Labour federation, Radiohead blast justice system for response to 2012 concert fatality

More than five years after a stage collapse killed a drum technician and injured three other workers at a scheduled Radiohead concert in Toronto’s Downsview Park, a judge’s decision to stay oh&s charges against three implicated parties has drawn scorn from the Ontario Federation of Labour (OFL) and the U.K. rock veterans.

British worker Scott Johnson, 33, died in the collapse on June 16, 2012, and the provincial Ministry of Labour laid 13 charges against entertainment company Live Nation, contractor Optex Staging and engineer Domenic Cugliari the following year (COHSN, June 17, 2013).

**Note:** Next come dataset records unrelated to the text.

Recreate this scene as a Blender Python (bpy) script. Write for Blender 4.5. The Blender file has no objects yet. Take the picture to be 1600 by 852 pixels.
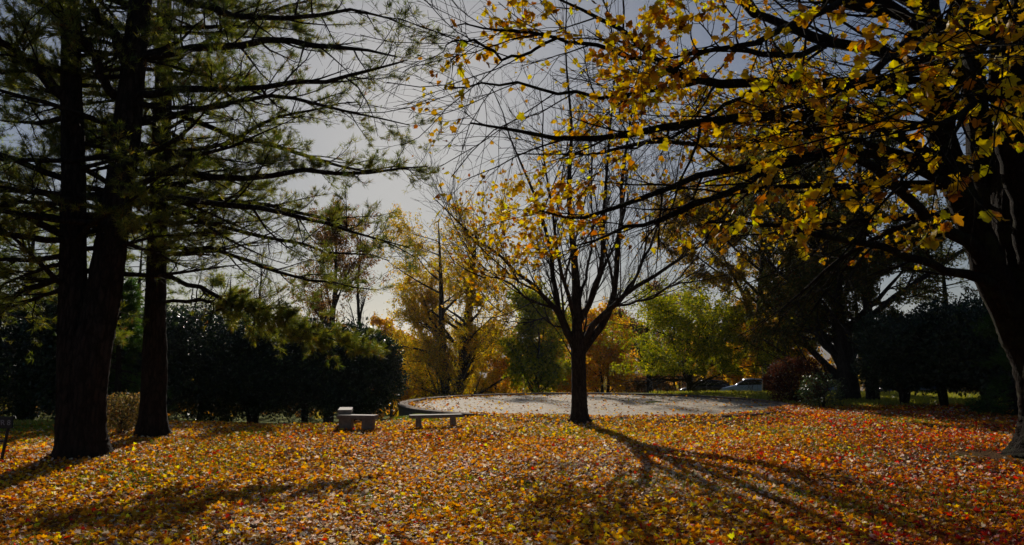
import bpy, bmesh, math, time
import numpy as np
from mathutils import Vector, Matrix
T0 = time.time()
R = math.radians
SC = bpy.context.scene
COL = SC.collection
# ------------------------------------------------------------------ camera maths
CAMH, F, HOR = 2.2, 1100.0, 560.0
PITCH = math.atan((HOR - 426) / F)
cP, sP = math.cos(PITCH), math.sin(PITCH)
def ray(px, py):
    a, b = (px - 800) / F, (426 - py) / F
    return np.array([a, cP - b * sP, sP + b * cP])
def W(px, py, Y):
    d = ray(px, py); s = Y / d[1]
    return np.array([d[0] * s, Y, CAMH + d[2] * s])
def smooth(a, b, x):
    t = np.clip((x - a) / (b - a), 0, 1); return t * t * (3 - 2 * t)
def terrain(x, y):
    x = np.asarray(x, float); y = np.asarray(y, float)
    y0 = 24 + 22 * smooth(-6.5, 2.5, x)
    drop = np.maximum(0, y - y0) * 0.09
    z = -np.where(drop < 9, drop, 9 + (drop - 9) * 0.45)
    z = np.maximum(z, -42)
    und = 0.05 * np.sin(x * .45 + 1.3) * np.sin(y * .31) + 0.03 * np.sin(x * 1.1 - y * .7)
    mound = 0.16 * np.exp(-((x - 12.6) ** 2 + (y - 16.3) ** 2) / 9) + 0.14 * np.exp(-((x + 9.6) ** 2 + (y - 15.9) ** 2) / 5) + 0.10 * np.exp(-((x + 10.0) ** 2 + (y - 20) ** 2) / 3)
    rd = np.hypot(x - 3.75, y - 34.1)
    berm = .125 * smooth(8.75, 9.1, rd) * smooth(11.2, 9.2, rd) * smooth(-2.5, .5, x) * (y < 37)
    return z + und * smooth(60, 20, y) + mound + berm
def G(px, py):
    d = ray(px, py); z = 0.0
    for _ in range(12):
        s = (z - CAMH) / d[2]; z = float(terrain(d[0] * s, d[1] * s))
    return np.array([d[0] * s, d[1] * s, z])
SUN = ray(645, 105); SUN /= np.linalg.norm(SUN)
# ------------------------------------------------------------------ object helpers
def props(o, label=None, cat=None, group=None, kind=None):
    if label: o['label'] = label
    if cat: o['category'] = cat
    if group: o['group'] = group
    if kind: o['kind'] = kind
    return o
def empty(name, loc, label, cat, group=None, rz=0):
    o = bpy.data.objects.new(name, None); COL.objects.link(o)
    o.location = tuple(float(v) for v in loc); o.rotation_euler = (0, 0, rz)
    o.empty_display_size = .2
    return props(o, label, cat, group)
def link(name, me, mat, parent=None):
    o = bpy.data.objects.new(name, me); COL.objects.link(o)
    if mat and not me.materials: me.materials.append(mat)
    if parent:
        o.parent = parent
    return o
def np_mesh(name, V, faces_flat, nper, col=None, smooth_=False, mat_idx=None):
    me = bpy.data.meshes.new(name)
    V = np.ascontiguousarray(V, np.float32)
    me.vertices.add(len(V)); me.vertices.foreach_set('co', V.ravel())
    ff = np.ascontiguousarray(faces_flat, np.int32).ravel()
    me.loops.add(len(ff)); me.loops.foreach_set('vertex_index', ff)
    nf = len(ff) // nper
    me.polygons.add(nf)
    me.polygons.foreach_set('loop_start', np.arange(nf, dtype=np.int32) * nper)
    try: me.polygons.foreach_set('loop_total', np.full(nf, nper, np.int32))
    except Exception: pass
    me.polygons.foreach_set('use_smooth', np.full(nf, smooth_, bool))
    if col is not None:
        at = me.color_attributes.new('Col', 'FLOAT_COLOR', 'POINT')
        c4 = np.ones((len(V), 4), np.float32); c4[:, :3] = col
        at.data.foreach_set('color', c4.ravel())
    me.update(); me.validate()
    return me
def bm_obj(name, bm, mat, parent=None, smooth_=False):
    me = bpy.data.meshes.new(name)
    bmesh.ops.recalc_face_normals(bm, faces=bm.faces)
    bm.to_mesh(me); bm.free()
    if smooth_:
        for p in me.polygons: p.use_smooth = True
    return link(name, me, mat, parent)
def add_box(bm, cx, cy, cz, sx, sy, sz, rz=0, bev=0, taper=1.0):
    r = bmesh.ops.create_cube(bm, size=1)
    vs = r['verts']
    for v in vs:
        k = taper if v.co.z > 0 else 1
        v.co.x *= sx * k; v.co.y *= sy * k; v.co.z *= sz
    if bev:
        es = list({e for v in vs for e in v.link_edges})
        rr = bmesh.ops.bevel(bm, geom=es, offset=bev, segments=2, affect='EDGES')
        vs = list({v for f in rr['faces'] for v in f.verts} | {v for v in vs if v.is_valid})
    M = Matrix.Translation((cx, cy, cz)) @ Matrix.Rotation(rz, 4, 'Z')
    for v in vs: v.co = M @ v.co
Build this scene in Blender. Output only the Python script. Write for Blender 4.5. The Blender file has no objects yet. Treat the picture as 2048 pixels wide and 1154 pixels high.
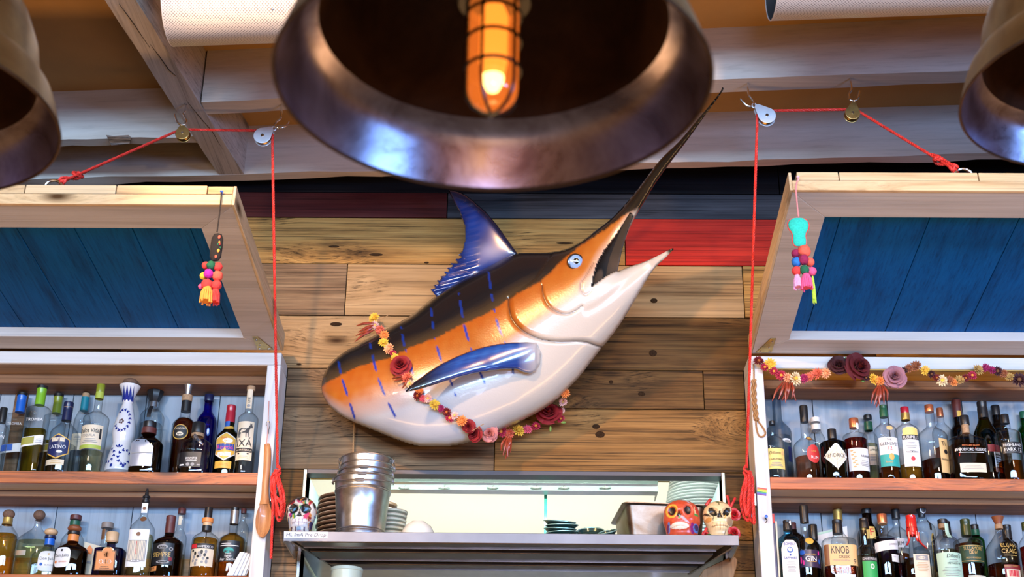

But the charges were stayed on Sept. 5 of this year, following a mistrial that resulted when the presiding judge, Justice Shaun Nakatsuru, was appointed to the Ontario Superior Court and declared he no longer had jurisdiction over the case.

In her ruling to stay the charges, Justice Ann Nelson explained that numerous delays in trying the case had violated time limits that the Supreme Court of Canada established last year. “After allowing for all of the exceptional circumstances,” she wrote in the 21-page decision, “this case still will have taken too long to complete.”

In a Sept. 6 media release, the OFL expressed “serious concerns” over the decision, with Federation president Scott Buckley expressing shock and sadness in a press statement.

“Our judicial system failed the family of Scott Johnson,” said Buckley.

“Justice delayed is justice denied, [and] our thoughts and prayers are with the families of those workers killed and injured,” he added. “Those workers that survived, their families, and the family of Scott Johnson are today no closer to knowing why this tragedy occurred. That’s an injustice that must be righted.”

Buckley also criticized Justice Nakatsuru’s decision to declare a mistrial in June as “a serious flaw in our judicial system and one that the government needs to address quickly.

“How many cases get declared a mistrial when a judge gets a new appointment?”

A media statement issued by Radiohead on Sept. 8 noted that the band was “appalled” by the decision to stay the charges.

“This is an insult to the memory of Scott Johnson, his parents and our crew,” the group said. “It offers no consolation, closure or assurance that this kind of accident will not happen again.”

Lead singer Thom Yorke had already spoken out about the decision on Sept. 6, when he retweeted a statement by Caribou, the band that had been scheduled to open for Radiohead at the concert.

“(As someone who was standing behind this stage when it collapsed and would have been on it an hour later…) This is complete bulls–t,” the tweet by Caribou read.

“Words utterly fail me,” wrote Yorke.

Because the charges were stayed rather than withdrawn, it may still be possible to revive them before next Sept. 5 if any of the accused parties faces any new charges, according to information from Legal Aid Ontario.